[MUD-Dev] I wanna do it OO
James Wilson
jwilson at rochester.rr.com
Sat Oct 24 22:42:07 CEST 1998
On Sat, 24 Oct 1998, Chris Gray wrote:
>[ApplePiMan:]
>
> >>(Small voice: I still want to do it O-O. Wanto! Wanto!!! :)
> >
> >Did I miss something? I didn't think any decision had been made on that
> >yet...
>
>If it did go by, I missed it too! I've been muttering about deciding
>what an appropriate object model for the MUD DB might be, but I sure
>haven't said there shouldn't be one. I think I've also said that we
>should think about whether the DB object model needs to be the same
>as any object model that might be used in the implementation language.
>I've also said I don't think much about the in-MUD language being a
>subset of C++. Perhaps some of these were misconstrued?
I thought the best idea was to do it like MUQ, and have some sort
of internal representation which could be interpreted or compiled to
native code (perhaps via C or C++), which would have to interoperate
transparently with the interpreter... then (assuming the internal
representation and underlying semantics are flexible enough) one could
write compilers for different mud languages, converting them into said
representation. I should think that the representation would be pretty
high-level for efficiency. (It worked for the VAX, right? Oh, wait...)

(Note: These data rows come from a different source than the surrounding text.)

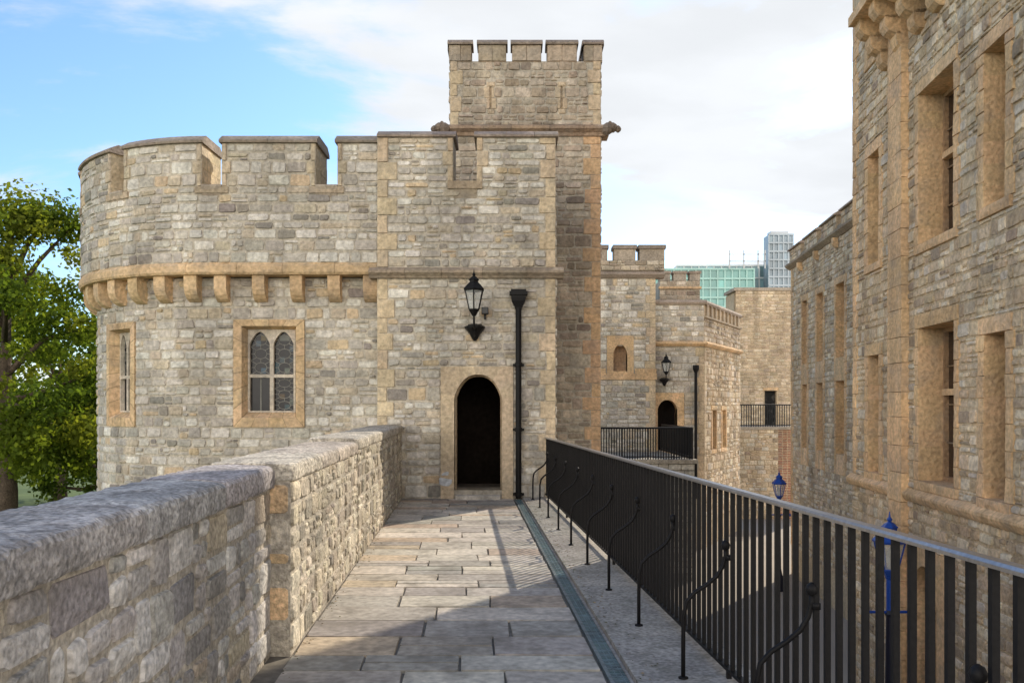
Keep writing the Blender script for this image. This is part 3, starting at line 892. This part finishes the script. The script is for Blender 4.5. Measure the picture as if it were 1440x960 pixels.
pts=[wf(0,0,-.02)[:2],wf(UWE,0,-.02)[:2],(16,17),(16,28.9)]
for i in range(1,4):
    a=pts[i]; b_=pts[(i+1)%4]; mb.add([(a[0],a[1],-4),(b_[0],b_[1],-4),(b_[0],b_[1],6.5),(a[0],a[1],6.5)],[(0,1,2,3)],MORTW)
mb.add([(p[0],p[1],6.45) for p in pts],[(0,1,2,3)],(.15,.15,.15))
mb.obj('wing_masonry',[M_stone],bar); fm_.obj('wing_window_frames',[M_stone],bar); gm.obj('wing_window_glass',[M_glass],bar)

# ================================================================== GATEHOUSE BEYOND
R.seed(55)
gh=empty('stone_gatehouse')
mb=MB()
ga=plane_map(0,33.7,1,0)
niche=(4.0,4.55,2.95,4.05)
A0,A1=2.0,5.67
panel(mb,ga,A0,A1,-4,7.3,[niche],MORT,.4,BB)
arch_ring(mb,ga,3.75,4.80,2.95,4.45,4.0,4.55,3.05,3.75,4.1,.03,-.35,BB,p=2.2)
mbox(mb,ga,4.0,4.55,3.05,4.1,-.4,-.33,(.46,.30,.18))
mbox(mb,ga,A0,5.72,2.72,2.95,-.02,.06,BB,joints=.7,va=.1); mbox(mb,ga,4.85,5.7,2.95,3.15,-.02,.05,BB,joints=.5,va=.1); mbox(mb,ga,3.2,3.7,2.95,3.15,-.02,.05,BB)
qh=[]; quoin_col(mb,ga,A1,-1,-1,6.7,.4,.24,.32,BQ,qh)
stones(mb,ga,A0,A1,-1,6.75,[(3.75,4.8,2.95,4.45),(A0,A1,2.72,2.95)]+qh,(.16,.25),(.18,.5),GREY,h=.03,jit=.012,gap=.02)
extrude(mb,ga,A0,6.0,[(-.3,6.72),(.08,6.72),(.2,6.84),(.2,6.9),(.05,7.0),(-.3,7.0)],CAP)
gb=plane_map(0,33.55,1,0)
mbox(mb,ga,A0,6.0,7.0,7.4,-.6,.13,MORT)
stones(mb,gb,A0,6.0,7.0,7.4,[],(.18,.22),(.25,.5),TURR,h=.03)
for a,b_ in ((2.9,3.75),(4.02,4.86),(5.02,6.0)):
    mbox(mb,ga,a,b_,7.4,7.85,-.5,.15,(.38,.32,.25)); mbox(mb,ga,a-.05,b_+.05,7.85,8.0,-.55,.22,(.26,.215,.175))
box(mb,A0,5.6,34.2,37,-4,7.2,(.3,.26,.2))
gB=plane_map(0,34.0,1,0)
B0,B1=5.67,7.65
dB=(5.78,6.58,-.1,1.92)
panel(mb,gB,B0,B1,-4,5.75,[dB],MORT,.5,BB)
arch_ring(mb,gB,5.68,6.85,-.1,2.2,5.8,6.58,-.1,1.55,1.92,.04,-.4,BB,p=2.4)
qh=[]; quoin_col(mb,gB,B1,-1,-1.5,4.0,.34,.2,.3,BQ,qh)
stones(mb,gB,B0,B1,-1.5,4.05,[(5.67,6.85,-.1,2.2)]+qh,(.17,.24),(.22,.46),GREY,h=.03,gap=.02)
stones(mb,gB,B0,B1,4.25,5.7,[],(.17,.24),(.22,.46),GREY,h=.03,gap=.02)
extrude(mb,gB,B0,B1+.1,[(-.1,4.06),(.06,4.06),(.16,4.15),(.16,4.2),(.03,4.27),(-.1,4.27)],BB)
extrude(mb,gB,B0,B1+.1,[(-.4,5.72),(.08,5.72),(.12,5.8),(.05,5.9),(-.4,5.95)],CAP)
gF=plane_map(7.65,34.0,.474,.881)
LF=6.0
hf=[(1.2,1.75,-.1,1.5),(2.75,3.35,-.1,1.5)]
panel(mb,gF,0,LF,-4,5.75,hf,MORTW,.3,BB)
sh=[]
for a,b_,c,d in hf:
    for r_ in ((a-.18,a,c,d),(b_,b_+.18,c,d),(a-.18,b_+.18,d,d+.2),(a-.18,b_+.18,c-.18,c)):
        block(mb,gF,*r_,.04,vary(BB,.08)); sh.append(r_)
    sh.append((a,b_,c,d))
    mbox(mb,gF,a,b_,c,d,-.3,-.26,(.03,.03,.03))
qh=[]; quoin_col(mb,gF,0,1,-1.5,4.0,.34,.2,.3,BQ,qh)
stones(mb,gF,0,LF,-3,4.05,sh+qh,(.17,.24),(.22,.46),WARM,h=.03,gap=.02)
stones(mb,gF,0,LF,4.27,5.2,[],(.17,.24),(.22,.46),TURR,h=.03,gap=.02)
extrude(mb,gF,0,LF,[(-.1,4.06),(.06,4.06),(.16,4.15),(.16,4.2),(.03,4.27),(-.1,4.27)],BB)
extrude(mb,gF,0,LF,[(-.4,5.72),(.08,5.72),(.12,5.8),(.05,5.9),(-.4,5.95)],CAP)
for k in range(9):
    mbox(mb,gF,.2+k*.64,.42+k*.64,5.25,5.72,-.02,.08,(.38,.30,.21))
mbox(mb,gF,0,LF,5.2,5.27,-.02,.1,(.38,.30,.21))
prism(mb,[(5.7,34.5),(7.4,34.5),(10.0,39.3),(5.7,39.3)],-4,5.6,(.05,.045,.04))
gT=plane_map(0,37,1,0)
mbox(mb,gT,6.4,8.15,5,7.1,-1.5,0,MORT); stones(mb,gT,6.4,8.15,5.6,7.1,[],(.18,.24),(.22,.46),TURR,h=.03)
mbox(mb,gT,6.35,8.2,6.75,6.85,-.05,.1,BB)
for a,b_ in ((6.4,6.85),(7.0,7.55),(7.7,8.15)):
    mbox(mb,gT,a,b_,7.1,7.42,-.4,.03,(.36,.31,.25)); mbox(mb,gT,a-.04,b_+.04,7.42,7.52,-.44,.08,CAP)
mb.obj('gatehouse_masonry',[M_stone],gh)
mb=MB(); mbox(mb,gB,5.7,6.7,-.1,2.0,-.5,-.45,(.015,.013,.012)); mb.obj('gatehouse_door',[M_dark],gh)
wall_lantern(6.05,33.95,2.95,1.2)
mb=MB(); lathe(mb,7.3,33.88,[(.06,-2),(.06,3.0),(.13,3.15),(.13,3.3)],BK,n=10); mb.obj('drainpipe',[M_iron])
mb=MB()
cw=plane_map(0,27.8,1,0)
prism(mb,[(1.9,27.8),(5.95,27.8),(5.95,34.0),(1.9,34.0)],-4,-.12,(.3,.27,.22))
stones(mb,cw,1.9,5.95,-4,-.2,[],(.18,.25),(.22,.5),GREY,h=.03)
mbox(mb,cw,1.9,6.05,-.2,-.07,-.4,.07,(.46,.41,.33),joints=1,va=.08)
mb.obj('lower_walkway_wall',[M_stone])
def simple_rail(x0,y0,x1,y1,z0,z1,sp=.115):
    mb=MB(); l=math.hypot(x1-x0,y1-y0); n=int(l/sp)
    for i in range(n+1):
        t=i/n; x=x0+(x1-x0)*t; y=y0+(y1-y0)*t; w=.016 if i%10 else .025
        box(mb,x-w,x+w,y-w,y+w,z0,z1,BK)
    tube(mb,[(x0,y0,z1),(x1,y1,z1)],.03,BK); tube(mb,[(x0,y0,z0+.08),(x1,y1,z0+.08)],.02,BK)
    mb.obj('iron_railing',[M_iron])
simple_rail(1.9,27.95,5.9,27.95,-.07,.95,.085)
simple_rail(5.9,27.95,5.9,33.6,-.07,.95)
R.seed(66)
mb=MB()
cm=plane_map(0,50,1,0)
dC=(14.8,15.5,.5,2.6)
BR=[((.56,.45,.32),3),((.45,.355,.245),3),((.63,.53,.39),2)]
panel(mb,cm,13.1,16.6,-4,8.5,[dC],MORTW,.4,MORTW)
stones(mb,cm,13.1,16.6,-1,8.45,[(14.7,15.6,.5,2.75)],(.16,.22),(.22,.5),BR,h=.03,gap=.02)
mbox(mb,cm,13.0,16.7,8.45,8.62,-2.4,.08,(.40,.34,.27)); mbox(mb,cm,14.7,15.6,2.6,2.78,-.02,.05,BB)
mbox(mb,cm,14.8,15.5,.5,2.6,-.4,-.3,(.02,.02,.02))
box(mb,13.15,16.55,50.5,52.5,-4,8.4,MORTW)
mb.obj('brick_bastion',[M_stone])
mb=MB()
tmx=plane_map(0,43,1,0)
panel(mb,tmx,10.8,15,-4,.6,[],MORTW)
prism(mb,[(10.8,43.02),(15,43.02),(17,50),(12,50)],-4,.55,(.3,.27,.22))
stones(mb,tmx,10.8,13.4,-4,.5,[],(.18,.25),(.25,.5),WARM,h=.03)
stones(mb,tmx,13.4,15,-4,.5,[],(.08,.09),(.22,.25),[((.38,.15,.09),3),((.28,.11,.075),2)],h=.015,gap=.015)
mbox(mb,tmx,10.8,15,.5,.64,-.3,.06,(.42,.36,.28))
mb.obj('terrace_wall',[M_stone])
simple_rail(10.9,43.2,15,43.2,.64,1.75,.12)

# ================================================================== OFFICES far away
mb=MB(); gc=(.13,.36,.33)
def curtain(x0,x1,y,z0,z1,nx,nz,gcol,fcol,dep=20):
    box(mb,x0,x1,y,y+dep,z0,z1,gcol)
    for i in range(nx+1):
        x=x0+(x1-x0)*i/nx; box(mb,x-.12,x+.12,y-.25,y-.003,z0,z1,fcol)
    for i in range(nz+1):
        z=z0+(z1-z0)*i/nz; box(mb,x0-.1,x1+.1,y-.35,y-.26,z-.15,z+.15,fcol)
    for i in range(nx):
        for k in range(nz):
            if R.random()<.35:
                xa=x0+(x1-x0)*i/nx; xb=x0+(x1-x0)*(i+1)/nx; za=z0+(z1-z0)*k/nz; zb=z0+(z1-z0)*(k+1)/nz
                mb.add([(xa,y-.05,za),(xb,y-.05,za),(xb,y-.05,zb),(xa,y-.05,zb)],[(0,1,2,3)],vary(gcol,.5))
curtain(22,42.5,150,-4,25.8,16,18,gc,(.25,.48,.43),5)
curtain(30,46.5,156,-4,27.4,12,14,(.20,.33,.36),(.45,.5,.5),4)
curtain(45.7,50.0,152,-4,32.3,5,24,(.20,.28,.34),(.32,.39,.44),3)
box(mb,46.2,49.4,152.5,154.5,32.3,33.0,(.4,.43,.45))
for x in (38,40.5,43,44.2):
    box(mb,x-.1,x+.1,149,149.2,25.8,29,(.4,.42,.42))
for z in (27,28.2): box(mb,38,44.3,149.0,149.1,z,z+.15,(.45,.47,.47))
mb.obj('office_building',[M_modern])

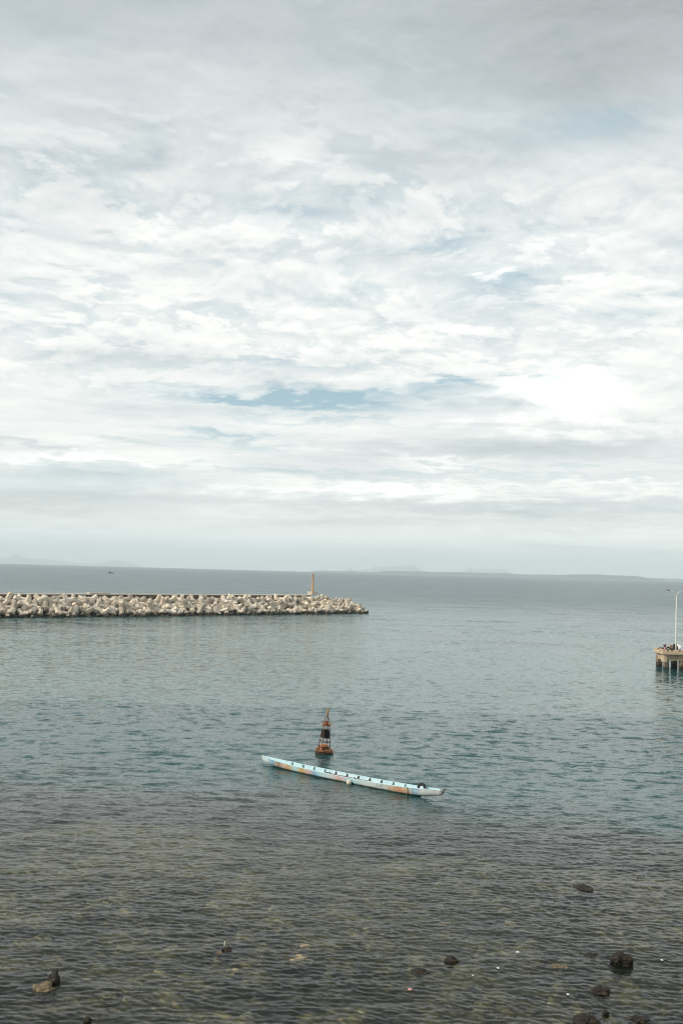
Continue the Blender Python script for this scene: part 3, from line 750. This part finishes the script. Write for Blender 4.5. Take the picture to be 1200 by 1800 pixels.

For those who like bytecode as an internal representation, I would like
to note that using 'interpreted objects' rather than bytecode can be quite
speedy. By this I mean that, for instance, a while loop can be represented
as
struct while_exp : public expression
{
virtual rep eval (vector<rep> &stack)
{
while (_test->eval (stack))
_action->eval (stack);
return VOID_REP;
}
....
private:
expression *_test, *_action;
};
this sort of internal representation is also really easy to integrate
hand-written (or automagically-generated) C/C++ code with, as opposed to
bytecode which doesn't have such a straightforward binding.